Here is my recipe so far... I am taking the sample one to the wardrobe department head - Sheila- this morning for an OK. Yesterday she said that she couldn't leave the job with other Mums but she knows she can trust me.
I have just taken the trial shirt from the drier. Here is the recipe I used to distress a shirt:-
1) cut off collar and cuffs and straighten curved edge to shirts.
2) attack shirt with lemon zest side of cheese grater (After one hour of this I had zested knuckles so gave up with that).
3) dye using what I could get from Fabricland.... all purpose Dylon nice colours - desert sand and pale grey... treat in pan, acid space-dye way.
4) Rinse and dry in drier.
5) dampen well and sit in washing up bowl.
6) mix cold water dye with salt and washing soda as directed....black colour and strong (decaffeinated! for no other reason than that's what I have in right now) coffee (to take the edge off the blackness - I guessed).
7) scrunch up shirt in washing up bowl to form creases, pour on cold water dye in alternating colours.... to not cover shirt in new colour, but to give different areas of colour and emphasise creases and crumpled-ness of the shirt.
8) Leave for 1 hour.
9) spread out shirt on plastic surface, but still encourage colour to concentrate in creases and leave overnight (even I have to sleep).
10) Still wet in morning, so stick in drier.
11) Add marks with charcoal (from my living-room fireplace!) perhaps stabilise these marks with a charcoal fixative (I have to try this yet).
I have to admit to being about to give up as I cradled my Lemon Zester peeled knuckles, carefully mopped spilt dye powder from around the studio and learnt from my daughter that she is sneezing blue mucus, after the dye spill, - she was off school with a cold yesterday.
Oh but the shirt looks nice now.
Only 8 more to do, at one a day they will be ready well-after dress rehearsal! Here comes Victoria Day!
3 comments:
OH that DOES look good--so to speak :)
Shall have to try the cheese grater--with suitable knuckle protection!

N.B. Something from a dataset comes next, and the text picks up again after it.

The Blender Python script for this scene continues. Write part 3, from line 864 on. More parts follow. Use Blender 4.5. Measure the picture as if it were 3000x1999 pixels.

I have discovered, after making another 4 bad shirts, that working with well-dampened fabric aids the speed of zesting and working with the shirt rolled into a ball to expose only the area one wants to zest protects the hands quite well. All the same, after 4 shirts today my finger ends need a rest although they are not grated they are worn.
Do you know that in Britain there is/was a City & Guilds course in making things that look aged, heirloom and distressed materials.